Nonetheless, Narine indicated that the issue is one of cash flow and whether NGC can continue to operate efficiently if it is provide a service from which it is not generating cash.
He said: “It is likely that somewhere else in its operations NGC will have to finance this cash short fall and this may be taking place at a cost to the NGC—a cost that is not priced into the existing terms with T&TEC.”
Furthermore, Narine contended that a big challenge for the NGC is the shortfall in payments from T&TEC, which has affected the cash flow of the gas company.
According to Narine, those cash flows carry an opportunity cost to NGC in terms of the company’s ability to undertake expansion and growth projects.
If NGC is successful in some of these initiatives, Narine explained that it can positively impact its business model.
He said: “Cash is a necessary part of this tool kit and working capital challenges will make it even more challenging to navigate the current environment.”
Other challenges highlighted by Narine was that the price for natural gas on the Point Lisas Industrial Estate and the shut down of plants on the estate would have a significant impact on NGC’s operations. He said: “This is just seeks to highlight the importance of cash generation from other areas of the operations to allow for growth and expansion.”
So far for the half year, Narine expressed that the negative cash flow changes to NGC’s working capital has continued due to the operating environment where the company recorded a loss before tax of $252 million.
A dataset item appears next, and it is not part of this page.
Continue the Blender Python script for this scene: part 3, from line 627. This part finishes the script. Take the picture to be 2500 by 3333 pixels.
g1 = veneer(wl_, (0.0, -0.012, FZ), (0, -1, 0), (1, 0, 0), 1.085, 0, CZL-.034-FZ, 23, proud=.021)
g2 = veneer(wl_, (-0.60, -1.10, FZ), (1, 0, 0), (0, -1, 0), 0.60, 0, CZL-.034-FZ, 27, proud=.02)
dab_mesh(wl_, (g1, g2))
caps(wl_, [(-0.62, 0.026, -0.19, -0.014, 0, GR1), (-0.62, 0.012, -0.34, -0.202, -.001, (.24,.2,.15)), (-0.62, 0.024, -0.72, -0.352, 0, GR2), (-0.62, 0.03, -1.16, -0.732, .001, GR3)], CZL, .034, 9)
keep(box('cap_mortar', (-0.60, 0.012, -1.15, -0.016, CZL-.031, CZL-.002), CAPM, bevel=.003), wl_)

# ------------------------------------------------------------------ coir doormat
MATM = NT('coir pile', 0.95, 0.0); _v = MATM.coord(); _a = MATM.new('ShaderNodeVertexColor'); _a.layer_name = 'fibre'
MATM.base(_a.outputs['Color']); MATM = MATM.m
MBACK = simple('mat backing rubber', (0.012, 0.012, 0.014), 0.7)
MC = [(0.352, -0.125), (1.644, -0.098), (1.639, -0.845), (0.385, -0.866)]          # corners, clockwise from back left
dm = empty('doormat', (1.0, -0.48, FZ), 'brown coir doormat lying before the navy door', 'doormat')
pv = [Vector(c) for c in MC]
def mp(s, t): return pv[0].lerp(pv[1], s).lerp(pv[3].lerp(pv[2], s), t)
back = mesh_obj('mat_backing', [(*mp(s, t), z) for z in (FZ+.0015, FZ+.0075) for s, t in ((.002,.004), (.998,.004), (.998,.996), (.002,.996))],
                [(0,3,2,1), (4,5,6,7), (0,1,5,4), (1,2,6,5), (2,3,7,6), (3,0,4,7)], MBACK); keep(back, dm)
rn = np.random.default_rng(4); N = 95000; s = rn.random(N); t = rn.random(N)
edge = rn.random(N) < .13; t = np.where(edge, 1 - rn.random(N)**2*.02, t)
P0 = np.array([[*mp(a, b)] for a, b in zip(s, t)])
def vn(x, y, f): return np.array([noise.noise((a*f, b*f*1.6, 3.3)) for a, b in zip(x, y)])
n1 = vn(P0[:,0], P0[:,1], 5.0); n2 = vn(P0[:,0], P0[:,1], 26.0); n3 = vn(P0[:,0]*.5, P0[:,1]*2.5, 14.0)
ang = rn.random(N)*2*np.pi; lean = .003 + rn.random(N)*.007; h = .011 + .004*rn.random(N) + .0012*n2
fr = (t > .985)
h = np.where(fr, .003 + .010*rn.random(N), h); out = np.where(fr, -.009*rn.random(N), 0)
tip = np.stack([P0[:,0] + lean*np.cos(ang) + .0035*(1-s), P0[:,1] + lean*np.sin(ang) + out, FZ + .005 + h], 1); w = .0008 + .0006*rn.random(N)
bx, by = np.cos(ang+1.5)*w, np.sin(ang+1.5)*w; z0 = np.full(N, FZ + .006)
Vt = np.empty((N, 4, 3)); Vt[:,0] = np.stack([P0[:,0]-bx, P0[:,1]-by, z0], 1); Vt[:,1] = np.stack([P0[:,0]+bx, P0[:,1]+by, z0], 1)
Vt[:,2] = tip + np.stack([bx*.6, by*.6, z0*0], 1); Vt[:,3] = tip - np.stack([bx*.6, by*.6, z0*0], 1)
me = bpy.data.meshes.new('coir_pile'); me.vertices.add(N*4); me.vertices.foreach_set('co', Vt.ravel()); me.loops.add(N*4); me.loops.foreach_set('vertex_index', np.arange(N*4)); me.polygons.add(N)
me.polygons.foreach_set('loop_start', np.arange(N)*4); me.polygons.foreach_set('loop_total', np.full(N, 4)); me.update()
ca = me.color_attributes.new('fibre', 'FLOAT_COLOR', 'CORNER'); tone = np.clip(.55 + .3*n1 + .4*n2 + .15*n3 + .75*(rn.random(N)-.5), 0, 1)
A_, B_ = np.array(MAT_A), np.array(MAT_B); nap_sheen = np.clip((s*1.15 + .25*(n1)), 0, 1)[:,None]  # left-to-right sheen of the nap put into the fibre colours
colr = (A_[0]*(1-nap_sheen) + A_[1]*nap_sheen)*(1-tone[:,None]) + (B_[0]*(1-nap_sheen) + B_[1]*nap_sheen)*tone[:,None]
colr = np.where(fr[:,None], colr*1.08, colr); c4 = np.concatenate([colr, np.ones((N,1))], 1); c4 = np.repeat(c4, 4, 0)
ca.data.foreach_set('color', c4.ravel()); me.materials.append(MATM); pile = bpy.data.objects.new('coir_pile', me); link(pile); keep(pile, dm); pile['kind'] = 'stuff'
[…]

According to Narine, in times when the operating environment is challenged it is a company’s cash buffers that will help it stay the course.
He added that the company still has some wiggle room but as cash flows decline investment activity can be paused and dividends may be cut.
Enill admitted that if government allowed the company to retain more of its earnings it will be good for the organisation but insisted that this decision was completely out its hands.
Meanwhile, Ramlakhan added that the cash accumulation for prior years supported NGC’s operation in 2019. He argued: “If they have not accumulated sufficient cash in 2019, the NGC would have had to source credit to maintain its spending and going forward, the cash position look very uncomfortable for NGC under existing conditions.”
Ramlakhan added that the cash flow “looks very weak” for the NGC as company is burning more cash than it is generating, noting that part of the cash flow challenges has to do with the receivables that are not being collected on a timely basis, which is placing additional pressure on the NGC.
Going forward, Ramlakhan indicated that NGC would have to relook its business model to ensure that it is competitive, by having sustainable demand, supply and market access and perhaps more participation other than being a supplier.
He said: “They may have to do some JV’s (joint ventures) so that they create value at different levels outside of the supply to enhance profitability for the group.”